What do we know about the Vikings? When you even say the word ‘Viking’, what picture instantly springs to mind? For most of us it is a bearded pirate in a shaggy outfit, a horned helmet on his head, battle-axe in one hand and looted treasure in the other: a sort of pantomime villain.

The problem is that, traditionally, most of what we think we know about these people comes from two very different sources. The first of these is historic: the letters and chronicles of Christian monks, who were the victims of Viking raids. Naturally they looked on the Vikings with horror and their descriptions are, to say the least, not very flattering. The other traditional view comes from the 19th century, when the idea of Vikings became popular in Germany and Scandinavia, as these countries wanted to create their own recognisable national identities. Fashionable people wore ‘Viking’ outfits to fancy-dress balls, people began to write poetry in what they imagined were ‘Viking’ styles, and clubs and societies that modelled themselves on ‘Vikings’ became very popular. These people really did not want to be identified with drunken pirates, so they concentrated on what they believed to be the more noble traditions of Old Nordic history: courage, honour and loyalty.

The Vikings were
just as likely
to raid each
other as they
were to seek
plunder overseas

Neither of these points of view is likely to give us an accurate picture of who the Vikings really were. In fact they tend to create a very false impression. To take just one example, the horned helmet was invented by costume designers for the first performance in the theatre of The Ring of the Nibelung by Richard Wagner in 1876. The stories in the Ring cycle were based on old Norse mythology, and Wagner wanted something that looked noble and fine. If you think about it, a horned helmet would be an incredibly impractical piece of armour, useless in a fight and always getting in the way the rest of the time. No one has ever found one dating from the Viking era, and there has been a great deal of archaeological discovery from this period. In 793 AD the Christian monastery at Lindisfarne was looted and the monks either murdered or carried off into slavery. For most historians this event marks the beginning of the period known as ‘The Age of the Vikings’. It was to be a time of great turmoil and it lasted until the battle of Hastings in 1066.
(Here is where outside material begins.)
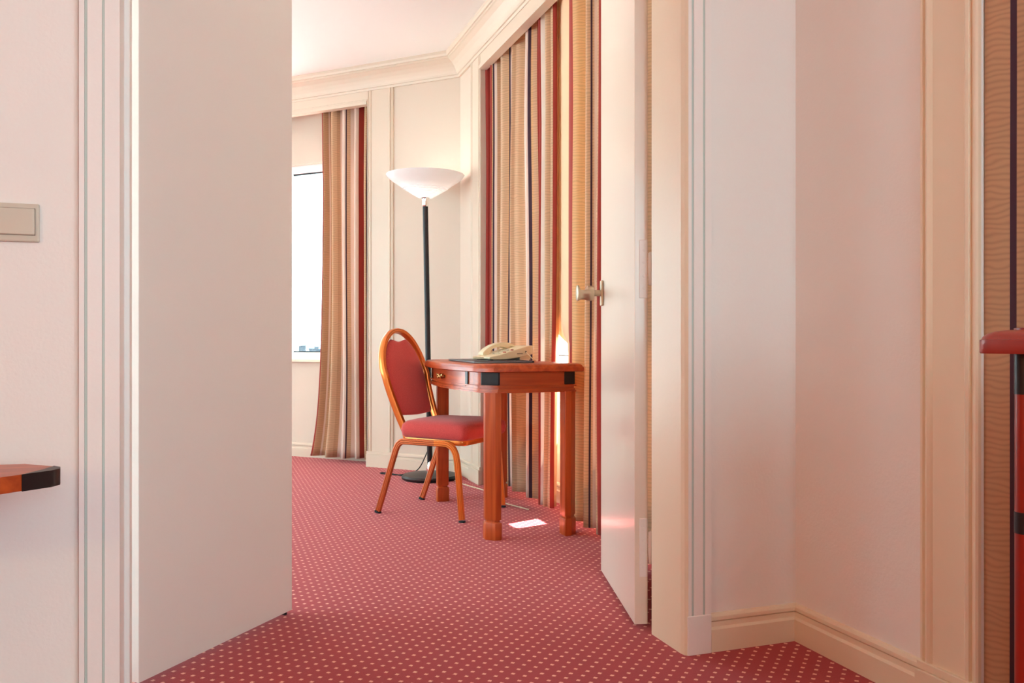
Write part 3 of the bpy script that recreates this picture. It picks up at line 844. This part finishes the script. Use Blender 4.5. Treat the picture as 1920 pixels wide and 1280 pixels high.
# seat frame: gold band under the cushion
def rr(x0, x1, w0, w1, r, n=6):
    """rounded trapezoid plan: half width w0 at x0 (rear), w1 at x1 (front)"""
    c = [(x0, -w0), (x1, -w1), (x1, w1), (x0, w0)]; out = []
    cs = [(x0+r, -w0+r, math.pi), (x1-r, -w1+r, 1.5*math.pi), (x1-r, w1-r, 0), (x0+r, w0-r, .5*math.pi)]
    for cx_, cy_, a0 in cs:
        for i in range(n+1):
            a = a0+.5*math.pi*i/n; out.append((cx_+r*math.cos(a), cy_+r*math.sin(a)))
    return out
bm = loft([(rr(-.112, .245, .170, .194, .035), .350), (rr(-.114, .247, .172, .196, .035), .354), (rr(-.114, .247, .172, .196, .035), .372), (rr(-.112, .245, .170, .194, .035), .376)])
obj('seat_frame', bm, M['gold'], ch, smooth='auto')
bm = loft([(rr(-.112, .252, .175, .202, .036), .374), (rr(-.122, .262, .186, .212, .038), .385), (rr(-.126, .266, .190, .216, .040), .412),
           (rr(-.122, .262, .186, .212, .042), .436), (rr(-.108, .246, .170, .197, .045), .450), (rr(-.075, .20, .13, .15, .05), .459), (rr(-.04, .13, .07, .08, .03), .463)])
o = obj('seat', bm, M['pad'], ch, smooth=True)
# piping seam
# back: oval hoop leaning back
def lean(h):
    K = [(.30, -.088), (.36, -.085), (.42, -.118), (.53, -.165), (.71, -.222), (.80, -.246), (.90, -.268), (1, -.29)]
    for (a, x), (b, y) in zip(K, K[1:]):
        if a <= h <= b: return x+(y-x)*(h-a)/(b-a)
    return K[0][1]
HT, HW = .888, .186
def hoop(scale=1, drop=0):
    L_ = []
    half = [(.352, .150), (.40, .152), (.46, .158), (.53, .166), (.60, .175), (.67, .183)]
    for h, w_ in half: L_.append((h, w_*scale))
    for i in range(1, 13):
        a = math.pi/2*i/12; L_.append((.67+(HT-.67-drop)*math.sin(a), .183*scale*math.cos(a)))
    return L_
hp = hoop()
left = catmull([(lean(h)-.0, w_, h) for h, w_ in hp], 3)
path = left + [Vector((p.x, -p.y, p.z)) for p in left[::-1][1:]]
sm = []
for i in range(len(path)):      # light smoothing of the lean
    a = path[max(0, i-3):i+4]; q = Vector((0, 0, 0))
    for v in a: q += v
    sm.append(Vector(((q/len(a)).x, path[i].y, path[i].z)))
bm = bmesh.new()
tube(bm, sm, .012, up=(1, 0, .25), prof=ribsec(.0155, .0125)); obj('back_frame', bm, M['gold'], ch, smooth='auto')
# upholstered panel inside the hoop with a scooped top for the hand hole
outline = []
N = 44
for i in range(N+1):
    a = math.pi*i/N
    w_ = .166*math.cos(a); z = .655+(HT-.024-.655)*math.sin(a)
    if abs(w_) < .072: z -= .030*(math.cos(w_/.072*math.pi/2))**1.3
    outline.append((w_, z))
bot = [(-.152, .57), (-.144, .51), (-.138, .485), (-.125, .474), (-.06, .470), (0, .468), (.06, .470), (.125, .474), (.138, .485), (.144, .51), (.152, .57)]
outline += bot
bm = bmesh.new(); front, backv, fi, bi = [], [], [], []
cz = .66
def ring_pts(k, off):
    r = []
    for y, z in outline:
        yy = y*k; zz = cz+(z-cz)*k
        r.append(bm.verts.new((lean(zz)+off, yy, zz)))
    return r
rows = [ring_pts(.15, .017), ring_pts(.5, .016), ring_pts(.8, .0145), ring_pts(.93, .011), ring_pts(.985, .005), ring_pts(1, 0), ring_pts(.985, -.006), ring_pts(.9, -.009), ring_pts(.5, -.010), ring_pts(.15, -.010)]
n = len(outline)
for a, b in zip(rows, rows[1:]):
    for i in range(n): bm.faces.new((a[i], a[(i+1) % n], b[(i+1) % n], b[i]))
bm.faces.new(rows[0]); bm.faces.new(rows[-1][::-1])
obj('backrest', bm, M['pad'], ch, smooth=True)

# ------------------------------------------------------------------ wall socket, cords
sk = thing('wall_socket', 'cream wall socket plate low on the angled wall behind the desk', 'socket', (1.355, 5.325, .285), math.radians(-45))
obj('plate', bx(-.055, .055, -.012, 0, -.036, .036), M['switch'], sk, bevel=.003)
bm = bmesh.new()
for s in (-.026, .026):
    lathe(bm, [(.019, 0), (.019, .003), (.015, .003), (.015, .0005), (0, .0005)], 20)
    for v in bm.verts:
        if not v.tag: v.co = Vector((s+v.co.x, -.012-v.co.z, v.co.y)); v.tag = True
obj('outlet', bm, M['switch'], sk)

def cord(name, pts, r, m, label):
    bm = bmesh.new(); tube(bm, catmull(pts, 8), r, 8); o = obj(name, bm, m, smooth=True); tag(o, label, 'cord'); return o
def FP(px, py, h=0.004):
    """point at height h seen at a pixel (used only to measure; camera frame to world)"""
    Z = 1600*(.834-h)/(py-640); X = (px-960)/1600*Z; x, y = c2w(X, Z); return (x, y, h)
cord('lamp_cord', [(1.19, 5.045, .012), (1.13, 5.10, .006), (1.10, 5.22, .005), (1.02, 5.36, .005), (1.0, 5.33, .005), (1.10, 5.24, .006), (1.22, 5.30, .02), (1.29, 5.335, .12), (1.32, 5.32, .21), (1.330, 5.318, .268)], .0034, M['black_rubber'],
     'black lamp cord lying on the carpet from the lamp base to the wall socket')
cord('telephone_cable', [(1.42, 5.18, .10), (1.42, 5.14, .02), (1.38, 5.02, .005), (1.36, 4.86, .005), (1.39, 4.70, .005), (1.43, 4.50, .005), (1.40, 4.34, .005), (1.41, 4.16, .005), (1.47, 3.95, .005)], .003, M['cord_white'],
     'thin white cable running along the carpet edge below the curtain')

# ------------------------------------------------------------------ light switch
sw = thing('light_switch', 'ivory rocker light switch on the wall left of the doorway', 'switch', (-.3805, VW, 1.079))
bm = bx(-.0405, .0405, -.008, 0, -.0395, .0395); obj('switch_plate', bm, M['switch'], sw, bevel=.003)
obj('rocker', bx(-.0325, .0325, -.0125, -.007, -.0255, .0290), M['switch'], sw, bevel=.004, seg=3)
obj('rocker_gap', bx(-.0335, .0335, -.0085, -.0078, -.0265, .0300), M['gap'], sw)

# ------------------------------------------------------------------ low side table at the left
stb = thing('side_table', 'low cherry side table with a black corner under the light switch', 'table')
tipc = [c2w(-.955, 1.675), c2w(-.885, 1.645), c2w(-.866, 1.632), c2w(-.856, 1.612), c2w(-.858, 1.587), c2w(-.885, 1.540), c2w(-.9036, 1.506), c2w(-.94, 1.43), c2w(-1.02, 1.33), c2w(-1.15, 1.26)]
pts = tipc + [(-1.25, 1.48), (-1.25, 1.93), (-.66, 1.93)]
def inset(pts, d):
    cxx = sum(p[0] for p in pts)/len(pts); cyy = sum(p[1] for p in pts)/len(pts)
    return [(x+(cxx-x)*d, y+(cyy-y)*d) for x, y in pts]
ZT = .594
bm = loft([(inset(pts, .006), ZT-.030), (pts, ZT-.027), (pts, ZT-.003), (inset(pts, .006), ZT)])
obj('table_top', bm, M['wood_h'], stb, smooth='auto')
tb = tipc[1:6]
def grow(q, d): 
    cxx, cyy = c2w(-.93, 1.60); return [(x+(x-cxx)*d, y+(y-cyy)*d) for x, y in q]
bm = prism(bmesh.new(), grow(tb, .03)+[c2w(-.88, 1.60)], ZT-.0305, ZT+.0005); obj('black_corner', bm, M['black'], stb, smooth='auto')
bm = bmesh.new(); box(bm, -1.18, -.80, 1.66, 1.88, ZT-.10, ZT-.030); obj('apron', bm, M['wood_h'], stb)
for x, y in ((-1.16, 1.68), (-.82, 1.68), (-1.16, 1.86), (-.82, 1.86)):
    obj('leg', bx(x-.022, x+.022, y-.022, y+.022, 0, ZT-.03), M['wood'], stb, bevel=.003)

# ------------------------------------------------------------------ chest of drawers at the right
cs = thing('chest_of_drawers', 'red mahogany chest of drawers with rounded top edge at the right of the frame', 'chest')
CX0, CX1, CY0, CY1 = 1.063, 1.50, .16, .905
def rrect(x0, x1, y0, y1, r, n=6):
    out = []
    for cx_, cy_, a0 in ((x0+r, y0+r, math.pi), (x1-r, y0+r, 1.5*math.pi), (x1-r, y1-r, 0), (x0+r, y1-r, .5*math.pi)):
        for i in range(n+1):
            a = a0+.5*math.pi*i/n; out.append((cx_+r*math.cos(a), cy_+r*math.sin(a)))
    return out
ov = .036
def top_o(i): return rrect(CX0-ov+i, CX1+.0-i, CY0-ov+i, CY1+ov-i, .03)
bm = loft([(top_o(.001), .8170), (top_o(0), .8185), (top_o(0), .8365), (top_o(.0015), .8370), (top_o(.003), .8410), (top_o(.007), .8450), (top_o(.013), .8480), (top_o(.022), .8500), (top_o(.03), .8503)])
obj('chest_top', bm, M['wood_ry'], cs, smooth='auto')
bm = loft([(top_o(.030), .8500), (top_o(.030), .8525), (top_o(.033), .8535)]); obj('top_inset', bm, M['wood_r'], cs, smooth='auto')
bm = bmesh.new(); box(bm, CX0+.012, CX1-.01, CY0+.005, CY1-.005, .06, .8168); obj('carcass', bm, M['wood_r'], cs)
for yc in (CY0+.012, CY1-.012):
    bm = bmesh.new(); lathe(bm, [(0, .0), (.0125, 0), (.0125, .8165), (0, .8165)], 24, c=(CX0+.0125, yc)); p = obj('corner_post', bm, M['wood_r'], cs, smooth='auto')
    for z0, z1 in ((.76, .8163), (.565, .595), (.30, .33)):
        bm = bmesh.new(); lathe(bm, [(0, z0), (.0131, z0), (.0131, z1), (0, z1)], 24, c=(CX0+.0125, yc)); obj('black_band', bm, M['black'], p, smooth='auto')
for z0, z1 in ((.605, .755), (.345, .59), (.085, .33)):
    d = obj('drawer', bx(CX0+.002, CX0+.014, CY0+.030, CY1-.030, z0, z1), M['wood_ry'], cs, bevel=.004)
    for yy in (CY0+.2, CY1-.2):
        bm = bmesh.new(); lathe(bm, [(0, 0), (.006, 0), (.005, .012), (.013, .018), (.012, .026), (0, .028)], 18)
        for v in bm.verts: v.co = Vector((CX0+.002-v.co.z, yy+v.co.x, (z0+z1)/2+v.co.y))
        obj('knob', bm, M['brass'], d, smooth=True)
bm = bmesh.new(); box(bm, CX0+.03, CX1-.01, CY0+.02, CY1-.02, 0, .06); obj('plinth', bm, M['black'], cs)

# ------------------------------------------------------------------ hazy city seen through the corner window
bm = bmesh.new(); prism(bm, [(-400, 12), (400, 12), (400, 800), (-400, 800)], -20.2, -20); struct('ground', bm, M['city_ground'])
rnd = random.Random(7)
for i in range(7):
    d = 300+(i % 3)*120
    x, y = c2w(d*math.tan(math.radians(-14.3+i*.28)), d)
    hgt = 16.8+rnd.random()*2.0; wd = 2.1+rnd.random()*.5
    b_ = thing('distant_building', 'pale hazy building on the skyline outside the corner window', 'building', (x, y, -20), .3, 'hazy buildings beyond the corner window')
    obj('wall', bx(-wd/2, wd/2, -wd/2, wd/2, 0, hgt), M['city'], b_)
    obj('roof', bx(-wd/2-.2, wd/2+.2, -wd/2-.2, wd/2+.2, hgt, hgt+.6), M['city2'], b_)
It is from the work of archaeologists, particularly in the last 50 years, that we have begun to re-assess the Vikings and to look more carefully, and over a wider period, at the reasons for their turbulent relations with their neighbours. Archaeological excavations at ancient sites have revealed a whole pattern of Viking trade, warfare and settlement across the north of Europe dating right back to the fifth century. Later archaeological sites, from the 250-year period of the traditional ‘Viking Age’, show us that they were not just raiders. They settled down and intermarried with local populations. They had their own traditions of art and fine craftwork. They were shipbuilders and carpenters, farmers and fishermen, stone carvers and weavers. Above all they were explorers and traders and they built towns and provinces in Europe, the British Isles, across the North Atlantic to Iceland, Greenland, and even North America.

The general public tends to get excited by archaeology when it involves the discovery of buried treasure and fortunately the Vikings are a wonderful source of such finds. Not only did they like to be buried with their possessions, they left buried treasure in such an abundance that these discoveries have come to be known as ‘Viking hoards’: usually silver coins and ornaments, stashed in a box or sack, and buried in the ground. One can only speculate as to the reasons for this, but most likely they were hidden by people who feared an attack, and the owners either lost their lives, or were driven away before they could retrieve their treasure. Hundreds of these hoards have been found all over Scandinavia, Great Britain and in the north of Germany. They must have been turbulent times indeed, and we can see from this that the Vikings were just as likely to raid each other as they were to seek plunder overseas.

However, although it may be romantic to unearth buried treasure, archaeologists are generally interested in more prosaic discoveries, which teach us about how people actually lived their day-to-day lives. There are magnificent archaeological sites in Scandinavia and the Netherlands which show how the Vikings built up great trading centres: Hedeby in Denmark, Birka in Sweden (which today is a Unesco World Heritage site), and Dorestad in the Netherlands are all splendid examples of the wealth of Viking trade.

One of the best examples of Viking life outside Scandinavia is to be found in the north of England at the old capital of the kingdom of Northumbria: York, where Viking kings ruled for over 150 years. The name York comes from the Viking word Jorvik, which means the ‘chieftain’s harbour’. The excavation at Coppergate in York in the 1970s unearthed the foundations of Viking houses, the remains of metal workings, amber carving, ornaments, weapons and pottery. Owing to the area’s peaty soil, which preserves organic material, there were even fragments of fabrics and leather shoes. ‘Gate’ is actually a Viking word that means street, so the Coppergate was the street where metal workers had their forges. Today it is a very popular site for tourists and students who want to learn about real life in the Viking Age.

But the most extraordinary discovery of all Viking remains must be at L’Anse aux Meadows, on the northernmost tip of Newfoundland. The dig uncovered the remains of eight Viking houses. Among the finds was a small bronze cloak pin of a design used by Norse men and women of the 11th century: proof that Vikings had inhabited North America 500 years before Christopher Columbus.